Exercise requirements:
Copy down all of the data underneath, exactly as shown.

Material provided:
## START
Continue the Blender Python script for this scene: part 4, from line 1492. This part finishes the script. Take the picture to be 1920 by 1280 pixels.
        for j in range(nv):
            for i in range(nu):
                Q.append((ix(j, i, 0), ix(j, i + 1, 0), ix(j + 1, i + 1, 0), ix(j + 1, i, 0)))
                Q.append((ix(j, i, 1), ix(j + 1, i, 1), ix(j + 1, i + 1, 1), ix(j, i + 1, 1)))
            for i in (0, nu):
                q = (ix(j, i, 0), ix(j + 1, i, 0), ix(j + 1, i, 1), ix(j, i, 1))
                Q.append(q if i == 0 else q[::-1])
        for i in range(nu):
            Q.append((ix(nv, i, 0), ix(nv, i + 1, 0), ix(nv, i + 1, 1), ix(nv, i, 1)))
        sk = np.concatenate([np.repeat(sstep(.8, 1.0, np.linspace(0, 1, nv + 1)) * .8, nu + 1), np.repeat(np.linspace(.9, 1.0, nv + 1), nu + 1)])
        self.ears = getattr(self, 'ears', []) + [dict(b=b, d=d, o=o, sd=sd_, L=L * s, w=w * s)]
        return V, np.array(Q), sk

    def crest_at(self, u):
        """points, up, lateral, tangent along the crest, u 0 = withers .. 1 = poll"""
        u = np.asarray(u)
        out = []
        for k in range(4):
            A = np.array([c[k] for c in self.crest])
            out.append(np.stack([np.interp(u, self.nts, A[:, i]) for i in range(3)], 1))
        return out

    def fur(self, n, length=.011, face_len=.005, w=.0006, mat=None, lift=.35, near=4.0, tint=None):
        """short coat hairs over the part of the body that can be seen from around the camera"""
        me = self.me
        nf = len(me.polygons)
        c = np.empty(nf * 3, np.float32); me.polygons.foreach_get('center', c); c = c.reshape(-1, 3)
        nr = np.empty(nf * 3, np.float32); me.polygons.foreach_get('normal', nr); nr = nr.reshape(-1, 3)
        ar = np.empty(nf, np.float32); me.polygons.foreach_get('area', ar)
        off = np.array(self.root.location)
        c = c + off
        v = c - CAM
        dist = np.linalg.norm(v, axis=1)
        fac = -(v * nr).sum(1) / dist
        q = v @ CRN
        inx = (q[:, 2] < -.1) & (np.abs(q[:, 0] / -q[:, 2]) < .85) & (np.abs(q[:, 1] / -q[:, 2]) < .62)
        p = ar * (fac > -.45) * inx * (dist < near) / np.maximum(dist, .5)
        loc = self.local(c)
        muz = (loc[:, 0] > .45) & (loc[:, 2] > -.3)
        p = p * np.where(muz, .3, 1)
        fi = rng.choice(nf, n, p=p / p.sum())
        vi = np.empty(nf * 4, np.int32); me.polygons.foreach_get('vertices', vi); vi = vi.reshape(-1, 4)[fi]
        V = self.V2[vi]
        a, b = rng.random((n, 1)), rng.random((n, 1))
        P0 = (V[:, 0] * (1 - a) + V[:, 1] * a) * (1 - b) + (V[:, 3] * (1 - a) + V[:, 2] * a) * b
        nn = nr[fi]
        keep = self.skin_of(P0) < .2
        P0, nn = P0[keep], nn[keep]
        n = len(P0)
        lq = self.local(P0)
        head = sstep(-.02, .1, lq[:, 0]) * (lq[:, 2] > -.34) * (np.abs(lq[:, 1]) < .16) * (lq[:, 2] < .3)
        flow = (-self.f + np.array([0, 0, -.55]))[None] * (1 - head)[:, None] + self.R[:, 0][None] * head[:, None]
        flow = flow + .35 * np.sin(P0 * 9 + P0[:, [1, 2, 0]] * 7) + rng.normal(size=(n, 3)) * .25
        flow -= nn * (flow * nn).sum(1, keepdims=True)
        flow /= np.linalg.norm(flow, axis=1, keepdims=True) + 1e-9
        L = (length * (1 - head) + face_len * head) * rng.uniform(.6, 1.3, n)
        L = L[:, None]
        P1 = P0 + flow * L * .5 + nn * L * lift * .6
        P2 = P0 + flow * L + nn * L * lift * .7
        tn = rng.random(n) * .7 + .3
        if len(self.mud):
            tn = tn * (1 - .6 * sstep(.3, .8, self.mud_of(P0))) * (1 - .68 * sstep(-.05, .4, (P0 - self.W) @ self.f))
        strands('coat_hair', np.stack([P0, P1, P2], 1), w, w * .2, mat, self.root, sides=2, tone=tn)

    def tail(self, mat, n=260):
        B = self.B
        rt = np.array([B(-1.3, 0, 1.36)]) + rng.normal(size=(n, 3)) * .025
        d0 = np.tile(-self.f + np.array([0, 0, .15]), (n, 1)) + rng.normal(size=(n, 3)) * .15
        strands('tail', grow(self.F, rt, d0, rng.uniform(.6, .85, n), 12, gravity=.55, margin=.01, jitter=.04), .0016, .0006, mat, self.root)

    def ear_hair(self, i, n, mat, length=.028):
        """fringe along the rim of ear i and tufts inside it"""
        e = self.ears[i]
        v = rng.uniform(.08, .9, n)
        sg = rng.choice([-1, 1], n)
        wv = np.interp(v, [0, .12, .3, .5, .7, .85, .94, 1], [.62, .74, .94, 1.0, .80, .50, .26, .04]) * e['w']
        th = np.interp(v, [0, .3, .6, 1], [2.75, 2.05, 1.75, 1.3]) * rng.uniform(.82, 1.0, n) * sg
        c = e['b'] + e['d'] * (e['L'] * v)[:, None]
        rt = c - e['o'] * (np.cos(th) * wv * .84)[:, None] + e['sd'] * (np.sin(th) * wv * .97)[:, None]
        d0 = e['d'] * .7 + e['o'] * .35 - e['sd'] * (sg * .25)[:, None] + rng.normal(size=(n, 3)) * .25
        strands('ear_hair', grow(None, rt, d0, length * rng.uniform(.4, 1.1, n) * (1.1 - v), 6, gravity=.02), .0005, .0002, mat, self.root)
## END
Exercise answer:
Continue the Blender Python script for this scene: part 4, from line 1492. This part finishes the script. Take the picture to be 1920 by 1280 pixels.
        for j in range(nv):
            for i in range(nu):
                Q.append((ix(j, i, 0), ix(j, i + 1, 0), ix(j + 1, i + 1, 0), ix(j + 1, i, 0)))
                Q.append((ix(j, i, 1), ix(j + 1, i, 1), ix(j + 1, i + 1, 1), ix(j, i + 1, 1)))
            for i in (0, nu):
                q = (ix(j, i, 0), ix(j + 1, i, 0), ix(j + 1, i, 1), ix(j, i, 1))
                Q.append(q if i == 0 else q[::-1])
        for i in range(nu):
            Q.append((ix(nv, i, 0), ix(nv, i + 1, 0), ix(nv, i + 1, 1), ix(nv, i, 1)))
        sk = np.concatenate([np.repeat(sstep(.8, 1.0, np.linspace(0, 1, nv + 1)) * .8, nu + 1), np.repeat(np.linspace(.9, 1.0, nv + 1), nu + 1)])
        self.ears = getattr(self, 'ears', []) + [dict(b=b, d=d, o=o, sd=sd_, L=L * s, w=w * s)]
        return V, np.array(Q), sk

    def crest_at(self, u):
        """points, up, lateral, tangent along the crest, u 0 = withers .. 1 = poll"""
        u = np.asarray(u)
        out = []
        for k in range(4):
            A = np.array([c[k] for c in self.crest])
            out.append(np.stack([np.interp(u, self.nts, A[:, i]) for i in range(3)], 1))
        return out

    def fur(self, n, length=.011, face_len=.005, w=.0006, mat=None, lift=.35, near=4.0, tint=None):
        """short coat hairs over the part of the body that can be seen from around the camera"""
        me = self.me
        nf = len(me.polygons)
        c = np.empty(nf * 3, np.float32); me.polygons.foreach_get('center', c); c = c.reshape(-1, 3)
        nr = np.empty(nf * 3, np.float32); me.polygons.foreach_get('normal', nr); nr = nr.reshape(-1, 3)
        ar = np.empty(nf, np.float32); me.polygons.foreach_get('area', ar)
        off = np.array(self.root.location)
        c = c + off
        v = c - CAM
        dist = np.linalg.norm(v, axis=1)
        fac = -(v * nr).sum(1) / dist
        q = v @ CRN
        inx = (q[:, 2] < -.1) & (np.abs(q[:, 0] / -q[:, 2]) < .85) & (np.abs(q[:, 1] / -q[:, 2]) < .62)
        p = ar * (fac > -.45) * inx * (dist < near) / np.maximum(dist, .5)
        loc = self.local(c)
        muz = (loc[:, 0] > .45) & (loc[:, 2] > -.3)
        p = p * np.where(muz, .3, 1)
        fi = rng.choice(nf, n, p=p / p.sum())
        vi = np.empty(nf * 4, np.int32); me.polygons.foreach_get('vertices', vi); vi = vi.reshape(-1, 4)[fi]
        V = self.V2[vi]
        a, b = rng.random((n, 1)), rng.random((n, 1))
        P0 = (V[:, 0] * (1 - a) + V[:, 1] * a) * (1 - b) + (V[:, 3] * (1 - a) + V[:, 2] * a) * b
        nn = nr[fi]
        keep = self.skin_of(P0) < .2
        P0, nn = P0[keep], nn[keep]
        n = len(P0)
        lq = self.local(P0)
        head = sstep(-.02, .1, lq[:, 0]) * (lq[:, 2] > -.34) * (np.abs(lq[:, 1]) < .16) * (lq[:, 2] < .3)
        flow = (-self.f + np.array([0, 0, -.55]))[None] * (1 - head)[:, None] + self.R[:, 0][None] * head[:, None]
        flow = flow + .35 * np.sin(P0 * 9 + P0[:, [1, 2, 0]] * 7) + rng.normal(size=(n, 3)) * .25
        flow -= nn * (flow * nn).sum(1, keepdims=True)
        flow /= np.linalg.norm(flow, axis=1, keepdims=True) + 1e-9
        L = (length * (1 - head) + face_len * head) * rng.uniform(.6, 1.3, n)
        L = L[:, None]
        P1 = P0 + flow * L * .5 + nn * L * lift * .6
        P2 = P0 + flow * L + nn * L * lift * .7
        tn = rng.random(n) * .7 + .3
        if len(self.mud):
            tn = tn * (1 - .6 * sstep(.3, .8, self.mud_of(P0))) * (1 - .68 * sstep(-.05, .4, (P0 - self.W) @ self.f))
        strands('coat_hair', np.stack([P0, P1, P2], 1), w, w * .2, mat, self.root, sides=2, tone=tn)

    def tail(self, mat, n=260):
        B = self.B
        rt = np.array([B(-1.3, 0, 1.36)]) + rng.normal(size=(n, 3)) * .025
        d0 = np.tile(-self.f + np.array([0, 0, .15]), (n, 1)) + rng.normal(size=(n, 3)) * .15
        strands('tail', grow(self.F, rt, d0, rng.uniform(.6, .85, n), 12, gravity=.55, margin=.01, jitter=.04), .0016, .0006, mat, self.root)

    def ear_hair(self, i, n, mat, length=.028):
        """fringe along the rim of ear i and tufts inside it"""
        e = self.ears[i]
        v = rng.uniform(.08, .9, n)
        sg = rng.choice([-1, 1], n)
        wv = np.interp(v, [0, .12, .3, .5, .7, .85, .94, 1], [.62, .74, .94, 1.0, .80, .50, .26, .04]) * e['w']
        th = np.interp(v, [0, .3, .6, 1], [2.75, 2.05, 1.75, 1.3]) * rng.uniform(.82, 1.0, n) * sg
        c = e['b'] + e['d'] * (e['L'] * v)[:, None]
        rt = c - e['o'] * (np.cos(th) * wv * .84)[:, None] + e['sd'] * (np.sin(th) * wv * .97)[:, None]
        d0 = e['d'] * .7 + e['o'] * .35 - e['sd'] * (sg * .25)[:, None] + rng.normal(size=(n, 3)) * .25
        strands('ear_hair', grow(None, rt, d0, length * rng.uniform(.4, 1.1, n) * (1.1 - v), 6, gravity=.02), .0005, .0002, mat, self.root)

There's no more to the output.